Locate each line holding the string "from" and copy it.

[BEGIN DATA]

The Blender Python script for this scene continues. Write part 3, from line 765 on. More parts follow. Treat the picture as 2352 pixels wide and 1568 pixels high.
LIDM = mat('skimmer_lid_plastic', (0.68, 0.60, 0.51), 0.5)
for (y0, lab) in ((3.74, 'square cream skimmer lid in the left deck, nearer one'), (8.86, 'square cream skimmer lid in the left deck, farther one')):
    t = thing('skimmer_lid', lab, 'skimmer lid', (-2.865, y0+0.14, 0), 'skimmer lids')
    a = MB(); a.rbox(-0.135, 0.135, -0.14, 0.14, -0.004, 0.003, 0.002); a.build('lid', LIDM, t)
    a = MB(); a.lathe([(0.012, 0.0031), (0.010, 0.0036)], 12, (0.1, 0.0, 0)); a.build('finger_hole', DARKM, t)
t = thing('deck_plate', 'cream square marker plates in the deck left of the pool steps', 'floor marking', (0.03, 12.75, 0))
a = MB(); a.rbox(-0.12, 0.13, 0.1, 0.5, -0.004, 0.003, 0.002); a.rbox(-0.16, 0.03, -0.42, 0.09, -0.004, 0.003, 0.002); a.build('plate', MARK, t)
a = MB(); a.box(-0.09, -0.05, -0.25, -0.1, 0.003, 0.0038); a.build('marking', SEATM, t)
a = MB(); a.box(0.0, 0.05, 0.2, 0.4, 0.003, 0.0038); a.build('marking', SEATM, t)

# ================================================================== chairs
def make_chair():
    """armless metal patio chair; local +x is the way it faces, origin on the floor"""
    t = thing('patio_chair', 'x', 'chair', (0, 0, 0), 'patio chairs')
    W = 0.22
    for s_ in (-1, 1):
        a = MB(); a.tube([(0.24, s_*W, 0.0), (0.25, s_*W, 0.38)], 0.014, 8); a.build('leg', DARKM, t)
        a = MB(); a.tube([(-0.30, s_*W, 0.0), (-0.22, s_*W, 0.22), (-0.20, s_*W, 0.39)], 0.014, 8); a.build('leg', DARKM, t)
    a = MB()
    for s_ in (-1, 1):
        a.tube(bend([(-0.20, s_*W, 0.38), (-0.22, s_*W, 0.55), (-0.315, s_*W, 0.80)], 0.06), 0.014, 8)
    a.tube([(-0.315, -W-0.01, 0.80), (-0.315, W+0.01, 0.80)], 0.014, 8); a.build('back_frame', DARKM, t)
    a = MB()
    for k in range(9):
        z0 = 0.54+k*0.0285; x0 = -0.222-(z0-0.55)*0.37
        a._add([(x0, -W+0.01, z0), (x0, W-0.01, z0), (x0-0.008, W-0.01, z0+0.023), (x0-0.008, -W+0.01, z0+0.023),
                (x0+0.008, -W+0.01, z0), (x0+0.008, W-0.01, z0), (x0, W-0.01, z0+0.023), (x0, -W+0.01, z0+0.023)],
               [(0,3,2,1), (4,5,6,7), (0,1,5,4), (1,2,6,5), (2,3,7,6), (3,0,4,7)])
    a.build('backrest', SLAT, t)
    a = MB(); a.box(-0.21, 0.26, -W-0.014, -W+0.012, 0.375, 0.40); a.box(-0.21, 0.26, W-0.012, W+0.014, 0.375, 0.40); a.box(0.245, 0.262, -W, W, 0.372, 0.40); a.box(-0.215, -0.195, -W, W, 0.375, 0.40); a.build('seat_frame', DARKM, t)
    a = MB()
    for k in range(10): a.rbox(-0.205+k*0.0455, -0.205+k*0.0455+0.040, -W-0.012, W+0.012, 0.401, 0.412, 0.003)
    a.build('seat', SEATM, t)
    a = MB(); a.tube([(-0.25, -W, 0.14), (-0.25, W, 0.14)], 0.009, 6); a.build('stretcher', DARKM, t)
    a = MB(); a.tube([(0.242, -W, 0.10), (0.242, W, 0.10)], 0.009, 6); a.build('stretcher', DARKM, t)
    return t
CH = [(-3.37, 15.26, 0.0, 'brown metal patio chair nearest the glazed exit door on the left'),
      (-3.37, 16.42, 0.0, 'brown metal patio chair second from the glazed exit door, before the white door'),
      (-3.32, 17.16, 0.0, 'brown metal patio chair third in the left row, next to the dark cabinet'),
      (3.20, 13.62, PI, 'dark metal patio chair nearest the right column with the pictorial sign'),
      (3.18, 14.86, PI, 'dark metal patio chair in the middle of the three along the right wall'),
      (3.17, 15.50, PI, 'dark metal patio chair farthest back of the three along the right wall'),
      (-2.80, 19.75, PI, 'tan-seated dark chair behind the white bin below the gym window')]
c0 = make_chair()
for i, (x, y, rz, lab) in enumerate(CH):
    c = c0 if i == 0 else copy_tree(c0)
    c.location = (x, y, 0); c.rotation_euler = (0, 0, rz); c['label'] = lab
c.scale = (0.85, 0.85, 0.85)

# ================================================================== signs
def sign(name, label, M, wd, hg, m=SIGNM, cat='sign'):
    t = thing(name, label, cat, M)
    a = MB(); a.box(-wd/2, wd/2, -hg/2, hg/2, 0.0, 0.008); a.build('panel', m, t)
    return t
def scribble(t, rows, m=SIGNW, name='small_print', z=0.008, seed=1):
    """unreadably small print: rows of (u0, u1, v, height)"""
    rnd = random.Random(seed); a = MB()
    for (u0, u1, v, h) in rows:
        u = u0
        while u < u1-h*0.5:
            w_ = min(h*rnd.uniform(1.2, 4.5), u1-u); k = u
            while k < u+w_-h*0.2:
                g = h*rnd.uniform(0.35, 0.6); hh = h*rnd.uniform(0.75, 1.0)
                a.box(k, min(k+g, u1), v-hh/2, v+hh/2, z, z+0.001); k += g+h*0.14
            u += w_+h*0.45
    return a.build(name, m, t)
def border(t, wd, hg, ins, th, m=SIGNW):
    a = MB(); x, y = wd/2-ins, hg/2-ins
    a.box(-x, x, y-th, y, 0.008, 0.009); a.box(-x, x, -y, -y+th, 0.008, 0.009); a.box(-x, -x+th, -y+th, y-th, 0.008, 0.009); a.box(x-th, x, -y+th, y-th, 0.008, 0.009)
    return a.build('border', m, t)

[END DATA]

• **OUTPUT OF THE EXERCISE**
The Blender Python script for this scene continues. Write part 3, from line 765 on. More parts follow. Treat the picture as 2352 pixels wide and 1568 pixels high.
      (-3.37, 16.42, 0.0, 'brown metal patio chair second from the glazed exit door, before the white door'),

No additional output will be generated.